Dr. Who has always been a program designed for young adults in my opinion, I used to be scared of the baddies in it, and I'm sure it does have the effect on the kids today, but I feel that because it's trying to appease both adults and children it's not capitalizing on what is a great character and an amazing franchise!
Ah well, if the BBC didn't have a restraining order on me, I'd tell them to their faces, instead of writing it here.

The Soldiers and friends...

If you ever read a paper, or turn on the news, or have anything news related sent to your iphone/email/carrier pigeon, then you'll probably know about the lacking funds in our military.

It seems that our troops who are out there in the deserts of wherever country has the oil at the moment, have less funding than your average field mouse, and take it from me, field mice have very little in the way of capital these days...

Well they must be hard up, as it seem that a new vocal band comprised of soliders has come out, hot on the now artic heat that is the heels of Robson and Gerome... who for all intenses were not really soldiers.

They chose to call themselves simply "The Soldiers" to avoid any confusion, and it seems to have worked. I've heard a song of theirs, but just can't take them seriously. I mean, they sing a soulful song about soldiers lives... but I can't seem to actually sympathise as at the end of the day, these guys are trained killers. I look at them wondering, hmm... how many people have you killed.

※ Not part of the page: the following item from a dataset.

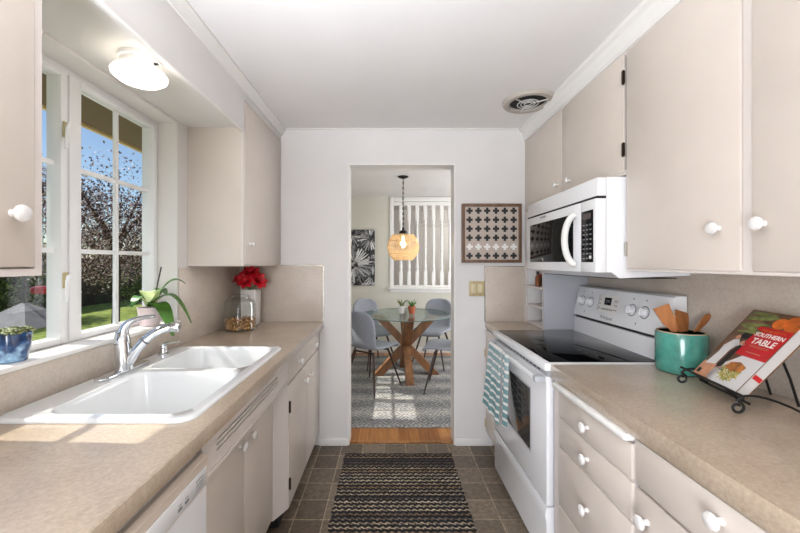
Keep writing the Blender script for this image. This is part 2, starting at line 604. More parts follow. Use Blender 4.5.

I'd hate to be up against them in the charts however, as I say these guys are trained killers. If you cross them, they probably know at least eight ways to kill you.

Inspired perhaps by these guys, the most famous man on the planet next to Jack Bauer, is releasing a christmas song... I'm talking about the guy who makes bears shit in the woods. Yes the Pope.

He's releasing a song for xmas. So this is a bad bad time to be in the music industry. If you want to release a song, you have to go up against The Soldiers who could kill you, The Pope who could damn you and Simon Cowell's army of stooges who could destroy everything you held dear about the music industry!